— begin Source material —

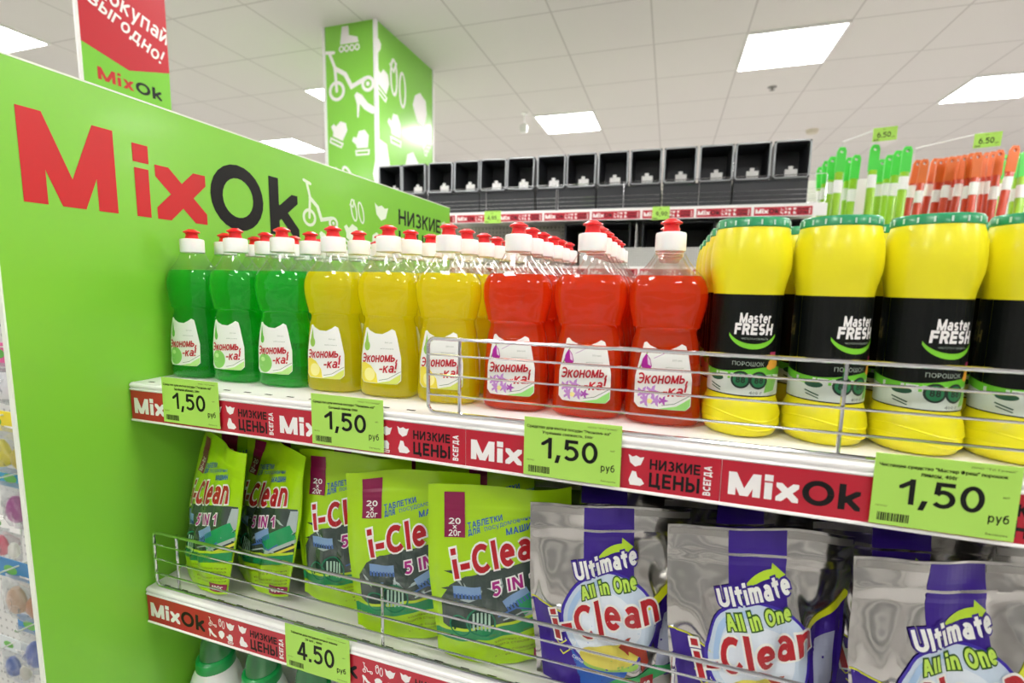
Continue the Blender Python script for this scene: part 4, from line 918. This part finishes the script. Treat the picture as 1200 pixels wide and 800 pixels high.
# hanging two-sided promotion banner beyond the partition
t = empty('promotion_banner', (-.9, .02, 2.0)); SRD = M('banner_red', '#c81226', .35, coat=.2); SG = M('banner_green', '#7ccb31', .35)
y0 = ray_at  # banner edges are measured below on the plane x = -0.9
def on_x(u, v, xx):
    d = co.matrix_world.to_3x3() @ Vector(((u-600)/568.4, -(v-400)/568.4, -1)); p = co.matrix_world.translation
    return p+d*((xx-p.x)/d.x)
BX = -.9; a = on_x(96, 80, BX); c = on_x(198, 80, BX); ya, yb = a.y, c.y; zb = on_x(97, 95, BX).z-.12; zt = zb+.80; Wb = yb-ya
t.location = (BX, ya, zb)
b = MB(); b.box(-.004, 0, 0, .0, Wb, zt-zb, SG); f = side(.0)
zq = on_x(96, 47, BX).z-zb; zm = on_x(152, 83, BX).z-zb; zr = on_x(198, 86, BX).z-zb
b.ink(tess([(0, zq), (Wb*.5, zm), (Wb, zr), (Wb, zt-zb), (0, zt-zb)]), SRD, f, .0003)
la = on_x(115, 92, BX); lb2 = on_x(190, 119, BX); lt = on_x(116, 77, BX)
ex = lb2.y-la.y; hh = lt.z-la.z; z0 = la.z-zb
ref = txt('MixOk', .2, .12); x1 = bounds(txt('Mix', .2, .12))[2]
allp = fit(ref, la.y-ya, z0, lb2.y-ya, z0+hh)
nm = len(txt('Mix', .2, .12)); b.ink(allp[:nm], INK_R, f, .0004); b.ink(allp[nm:], INK_K, f, .0004)
for word, pa, pb, px_h in (('выгодно!', (101, -1), (187, 74), 20), ('Покупай', (110, -9), (194, 53), 25)):
    A_, B_ = on_x(*pa, BX), on_x(*pb, BX); h1 = (on_x(150, 40, BX)-on_x(150, 40+px_h, BX)).length
    an = math.degrees(math.atan2(B_.z-A_.z, B_.y-A_.y)); ln = math.hypot(B_.z-A_.z, B_.y-A_.y); W8 = fit(txt(word, .15, .12), 0, 0, ln, h1, an)
    W8 = xform(W8, A_.y-ya, A_.z-zb-h1*(.15 if word[0] == 'в' else .19)); W8 = [clip(clip(p, -1, 0, -.002), 1, 0, Wb-.002) for p in W8]
    b.ink([p for p in W8 if len(p) > 2], INK_W, f, .0006)
b.build('panel', t)
e = MB(); e.box(-.006, -.006, 0, .002, .002, zt-zb, INK_W); e.build('edge_strip', t)
for y in (.05, Wb-.05):
    q = MB(); q.tube([(-.002, y, zt-zb-.01), (-.002, y, CZ-zb)], .0015, M('wire_white'), 6); q.build('hanging_wire', t)
tag(t, 'hanging red and green banner behind the partition with slanted white words', 'banner')

# ------------------------------------------------------------------ goods of the next bay, seen past the partition's front edge
b = MB(); b.box(-1.5, .475, .0, -.021, .49, 1.6, gridmask(M('pegboard_pale', '#cfd0cd', .5), (0, 2), (.03, .03), (0, 0), .008, '#8e8f8c', True)); tag(b.build('back_panel'), 'pale perforated panel behind the hanging packs left of the partition', 'back panel')
CLR = clear_plastic('bag_clear', '#f2f5f6', .08, .12, .1)
packs = [(-.548, .02, 1.190, '#e35a9c', '#f3f0f4', '#d9468c', 'pink toy pack hanging past the partition edge, topmost'), (-.540, .0, 1.058, '#e8d512', '#e8d512', '#c9b50c', 'bright yellow pack hanging below the pink one'),
         (-.555, .02, .928, '#1f8fb5', '#a9468f', '#a9468f', 'pack with teal card and purple toy past the partition edge'), (-.545, .0, .74, '#1a78b0', '#c9a78c', '#b57a52', 'clear bag with blue card hanging under the purple toy pack'),
         (-.545, .02, .60, '#1679b8', '#2350a8', '#2350a8', 'clear bag with blue card and dark blue toy, lowest')]
for (u, v, cols, say) in ((5, 440, ('#d86aa8', '#8a5fb0', '#d9468c'), 'pink carded bag further back between the pink and yellow packs'), (14, 628, ('#efefec', '#d84f6a', '#e7e2d8'), 'white carded bag further back under the purple toy pack'),
                          (28, 772, ('#cfd6d8', '#3a5fae', '#c9c2b8'), 'pale carded bag further back below the blue toy')):
    p = ray_at(u, v, .31); packs.append((p.x-.03, .19, p.z-.07, *cols, say))
for k, (x, y, z, cc, tc_, t2, say) in enumerate(packs):
    t = empty('hanging_pack', (x, y+.12, z)); w_ = .19; h_ = .15
    h = MB(); h.box(-w_/2, -.0015, h_*.76, w_/2, .0015, h_+.02, M('card_%d' % k, cc, .4)); h.ink([ell(-.04, h_*.93, .03, .014, 16)], M('card_green', '#58a83a', .4), front(0, -.0016, 0), .0003); h.ink([rect(.0, h_*.83, .07, h_*.87)], INK_W, front(0, -.0016, 0), .0003); h.build('header_card', t)
    P, hw = pouch_fn(w_, h_*.86, .04, 60+k, .97, .004); g = MB(); pouch_body(g, P, CLR, CLR, 14, 14); g.build('bag', t)
    y_ = MB(); r = random.Random(k); TM = M('toy_%d' % k, tc_, .35); 
    y_.lathe([(.012, .02, .010), (.02, .034, .014), (.045, .040, .016), (.07, .03, .013), (.085, .012, .008)], TM, 20, c=(-.03, 0, 0)); y_.lathe([(.014, .012, .008), (.03, .03, .013), (.055, .026, .012), (.07, .010, .006)], M('toyb_%d' % k, t2, .35), 18, c=(.045, 0, 0)); y_.build('toy', t)
    q = MB(); q.tube([(0, (.476-.12-y)/.72, h_+.028), (0, 0, h_+.010), (0, -.05, h_+.014), (0, -.055, h_+.024)], .0025, M('wire_white'), 8); q.build('hook', t)
    t.scale = (.72, .72, .72); tag(t, say, 'hanging pack', 'packs hanging in the next bay')

# ------------------------------------------------------------------ unseen shelving added behind the viewer to show in chrome and foil reflections
t = empty('reflection_shelving', (-2.2, -2.25, 0))
b = MB(); b.box(0, 0, 0, 6.0, .02, 1.75, M('reflection_back', '#b9babc', .6)); b.build('back', t)
for k, z in enumerate((.12, .5, .9, 1.3, 1.68)):
    b = MB(); b.box(0, .02, z-.03, 6.0, .45, z, STEEL_W); b.box(0, .45, z-.045, 6.0, .454, z, STEEL_W); b.build('shelf', t)
tag(t, 'unseen plain shelving unit added behind the viewer for reflections', 'shelving unit')
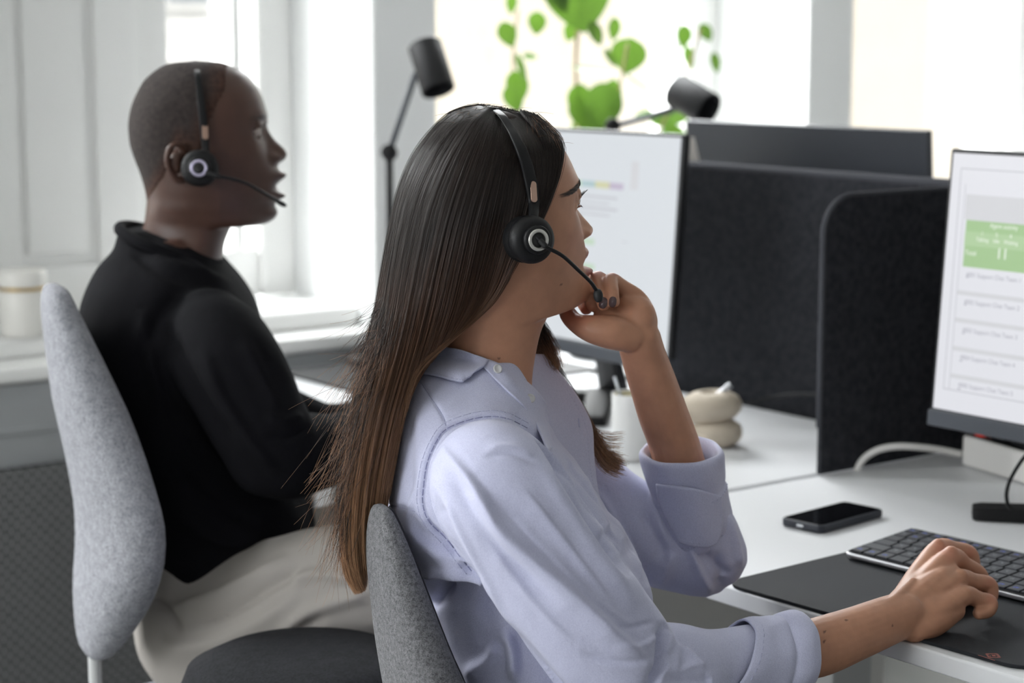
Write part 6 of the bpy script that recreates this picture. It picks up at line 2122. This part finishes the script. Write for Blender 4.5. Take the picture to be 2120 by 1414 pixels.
folds(tme, [
    ([(345, 1262), (430, 1235), (520, 1195), (600, 1150)], 12, 0.009, 1, None), ([(380, 1300), (470, 1270), (560, 1215), (640, 1165)], 10, -0.008, 0, None), ([(330, 1330), (420, 1330), (520, 1290), (620, 1230)], 16, 0.008, 1, None),
    ([(560, 1330), (640, 1270), (720, 1240), (770, 1230)], 14, 0.008, 0, None), ([(500, 1360), (590, 1320), (680, 1270)], 12, -0.008, 0, None), ([(600, 1200), (660, 1190), (740, 1200)], 12, 0.007, 0, None), ([(310, 1230), (350, 1260), (380, 1310)], 8, -0.006, 0, None)], 1.2)
tme.materials.append(M_CHINO)
link('trousers', tme, man)

bvM = bvh_of([mbody, ho])
hbm = []
for x, y, w, h in ((406, 133, .0085, .0016), (409, 150, .0085, .0018), (413, 185, .0088, .0025), (417, 220, .0105, .0045), (421, 255, .0110, .005), (424, 285, .0105, .005), (426, 308, .0100, .005), (426, 325, .0100, .006)):
    h_ = cast(bvM, x, y, 2.76)
    hbm.append([x, y, h_ - 0.006, w, h])
hbm = np.array(hbm)
hbm[0, 2] = 2.765
mcup = (7, -95, -3)
cd2 = float(PX([np.array(MM_ @ Vector((mcup[0] / 1000, mcup[1] / 1000 - 0.004, mcup[2] / 1000)))])[2][0])
hbm[-1, 2] = cd2
hbm[-2, 2] = min(hbm[-2, 2], (hbm[-3, 2] + cd2) / 2)
M_RINGL = mat('ring_lilac', srgb(196, 190, 214), 0.3, metal=0.5)
mt, MQ, _, mk = headset('black headset with a pale ring worn by the man in black', MM_, mcup, 0.0252, hbm, None, tuple(P(425, 340, 2.68)), M_RINGL, 86,
                        [(-4, 22, 138.5), (-2, 52, 128), (0, 78, 98), (2, 87, 60), (4, 88, 32)], 1.05)
inlay(mt, 425, 272, float(np.interp(272, hbm[:, 1], hbm[:, 2])) - 0.0030, 0.0075, 0.022, -3, M_COPPER)
bo = np.array(MQ @ Vector((0, 0, 0.018)))
bx, by, bd = [float(v[0]) for v in PX([bo])]
boom(mt, [(bx + 8, by + 4, bd), (bx + 30, by + 14, bd - 0.001), (500, 376, bd + 0.01), (540, 396, bd + 0.035), (568, 412, bd + 0.06), (578, 418, bd + 0.066)], 0.0024, 0.0020, (582, 421, bd + 0.068, 0.0085, 0.0036, 28))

— end Source material —

Work to do → Each line from the line containing "Write part 6" through the line containing "link('trousers', tme, man)" is to be transcribed exactly, and no other line.

Solution to this problem →
Write part 6 of the bpy script that recreates this picture. It picks up at line 2122. This part finishes the script. Write for Blender 4.5. Take the picture to be 2120 by 1414 pixels.
folds(tme, [
    ([(345, 1262), (430, 1235), (520, 1195), (600, 1150)], 12, 0.009, 1, None), ([(380, 1300), (470, 1270), (560, 1215), (640, 1165)], 10, -0.008, 0, None), ([(330, 1330), (420, 1330), (520, 1290), (620, 1230)], 16, 0.008, 1, None),
    ([(560, 1330), (640, 1270), (720, 1240), (770, 1230)], 14, 0.008, 0, None), ([(500, 1360), (590, 1320), (680, 1270)], 12, -0.008, 0, None), ([(600, 1200), (660, 1190), (740, 1200)], 12, 0.007, 0, None), ([(310, 1230), (350, 1260), (380, 1310)], 8, -0.006, 0, None)], 1.2)
tme.materials.append(M_CHINO)
link('trousers', tme, man)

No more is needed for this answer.